〝天使の羽〟を持つ!?看板猫 店主の悲しみを癒す いまは幸せに

うちの福招きねこ〜西日本編〜

西松 宏 西松 宏

 熊本・天草の東シナ海に面した西海岸にある白鶴浜は、環境省の「快水浴場百選」に選ばれ、夏は海水浴やキャンプ、冬はサーフィンなどで賑わう。約1.3キロの美しい白浜は鶴が翼を広げたように見えることからその名がついたという。そんな風光明媚なビーチ沿いにあるのが「SUNSET CAFE」だ。店長の田口あかねさん(31)の飼い猫、くろ(メス、8ヶ月)は今年7月、店の前にひょっこり現れた野良の子ども。悲しい出来事を乗り越えられたのは、くろの存在が大きかったという。田口さんに話を聞いた。

 田口さん 初めてくろを見かけたのは今年7月初め。ちょうど海の家の営業が始まったばかりのころでした。生後3ヶ月くらい。キジ白の母猫と一緒に店の周りをうろうろしていたんです。警戒心が強く、全然人に慣れてなくて、少し離れた所から、親子でこちらの様子を伺うといった感じでした。

 当店は夏は海の家、シーズンオフはカフェ&バーとして営業しています。特に夏場、店の前の水平線に夕陽が沈むさまは絶景です。経営者の男性オーナーに雇われ、私がここで働き始めたのは昨年夏から。「このビーチに来た記念に、何か思い出に残るものがあったらいいね」とオーナーと相談し、店の前の壁に天使の羽と傘の絵を私が描いたのも昨夏でした。いまではそこで写真を撮られる方が増え、ちょっとしたインスタ映えスポットにもなっているんですよ。

 くろが現れた当初、動物好きのオーナーと私は、一緒にダンボールで母猫とくろのための家を作ったり、キャットフードを買ってきて、さりげなく置いたりしていました。ダンボールの家は気に入ってくれたのか、朝出勤すると親子で入って寝ていたこともありました。でも、私たち人間との距離は縮まらず、夏の間、くろが触らせてくれることは決してなかったんです。

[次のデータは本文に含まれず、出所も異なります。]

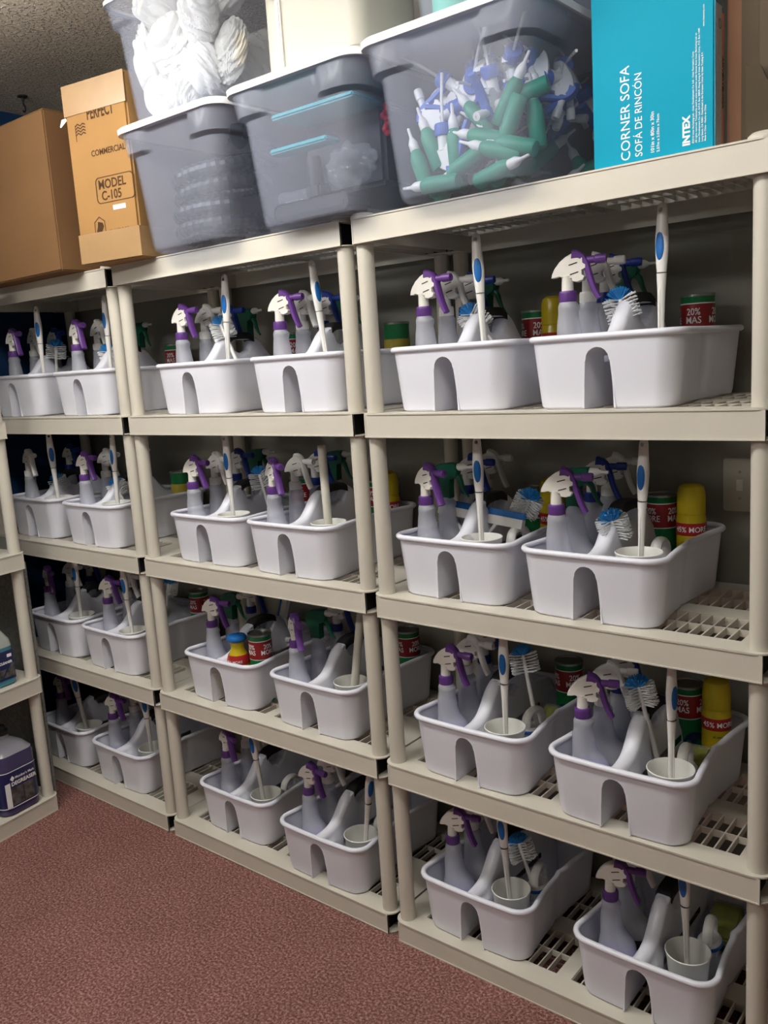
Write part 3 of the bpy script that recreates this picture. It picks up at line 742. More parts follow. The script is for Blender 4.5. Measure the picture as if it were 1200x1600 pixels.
MAKE = {'caddy': make_caddy, 'P': lambda: make_bottle('P'), 'L': lambda: make_bottle('L'), 'W': lambda: make_bottle('W'), 'Y': lambda: make_bottle('Y'), 'B': lambda: make_bottle('B'), 'G': lambda: make_bottle('G'),
        'tbrush': make_tbrush, 'dish': make_dish, 'can': make_can, 'can2': make_can2, 'ycan': make_ycan, 'squat': make_squat, 'scrub': make_scrub, 'sponge': make_sponges, 'squeegee': make_squeegee,
        'cup': lambda: obj('cup', CUP), 'stick': lambda: obj('mop_stick', STICK)}
PROTO = {}; USED = set()
INFO = {'caddy': ('caddy', 'white cleaning caddies'), 'P': ('spray bottle', 'purple trigger spray bottles'), 'L': ('spray bottle', 'purple trigger spray bottles'), 'W': ('spray bottle', 'white trigger spray bottles'), 'Y': ('spray bottle', 'white trigger spray bottles'),
        'B': ('spray bottle', 'navy trigger spray bottles'), 'G': ('spray bottle', 'green trigger spray bottles'), 'tbrush': ('brush', 'toilet brushes in cups'), 'dish': ('brush', 'blue and white dish brushes'), 'can': ('can', 'green cleanser cans'), 'can2': ('can', 'green cans with a yellow label'),
        'ycan': ('can', 'yellow polish cans'), 'squat': ('bottle', None), 'scrub': ('brush', 'white and blue scrub brushes'), 'sponge': ('sponge', 'wrapped sponge packs'), 'squeegee': ('squeegee', 'blue squeegees'), 'cup': ('cup', 'white cups in the caddies'), 'stick': ('stick', 'pale sticks in cups')}
def put(kind, loc, rot=(0, 0, 0), label=None):
    if kind not in PROTO:
        PROTO[kind] = MAKE[kind](); o = PROTO[kind]
    else:
        o = copy_tree(PROTO[kind])
    o.location = loc; o.rotation_mode = 'XYZ'; o.rotation_euler = rot
    cat, grp = INFO[kind]; tag(o, label, cat, grp); return o

# ------------------------------------------------------------------ caddies and their contents
RACK = {'R': 'right rack', 'M': 'middle rack', 'F': 'corner rack'}
LEV = {4: 'top open shelf', 3: 'second shelf down', 2: 'third shelf down', 1: 'bottom shelf'}
SIDE = {'L': 'left', 'R': 'right'}
POS = {('R', 1, 'L'): (.216, .040), ('R', 1, 'R'): (.653, .041), ('R', 2, 'L'): (.236, .026), ('R', 2, 'R'): (.617, .018), ('R', 3, 'L'): (.196, .048), ('R', 3, 'R'): (.552, .042), ('R', 4, 'L'): (.221, .040), ('R', 4, 'R'): (.588, .045),
       ('M', 4, 'L'): (-.680, .045), ('M', 4, 'R'): (-.262, .040), ('M', 3, 'L'): (-.687, .045), ('M', 3, 'R'): (-.336, .041), ('M', 2, 'L'): (-.697, .050), ('M', 2, 'R'): (-.303, .046), ('M', 1, 'L'): (-.700, .057), ('M', 1, 'R'): (-.293, .025),
       ('F', 4, 'L'): (-1.700, .06), ('F', 4, 'R'): (-1.275, .06), ('F', 3, 'L'): (-1.700, .063), ('F', 3, 'R'): (-1.306, .051), ('F', 2, 'L'): (-1.653, .061), ('F', 2, 'R'): (-1.287, .054), ('F', 1, 'L'): (-1.700, .062), ('F', 1, 'R'): (-1.316, .055)}
D2 = math.radians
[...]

 7月も20日が過ぎ、「さあ、今年もこれから海水浴客で忙しくなるから、お互いに頑張ろうね」と話していた矢先、オーナーが急死しました。前日まで普通に一緒に働いていて、その日は店が暇だったので一人で沖まで釣りに行き、帰りも「また明日ね」といって別れたのに…。心臓が悪かったそうで、享年41歳という若さでした。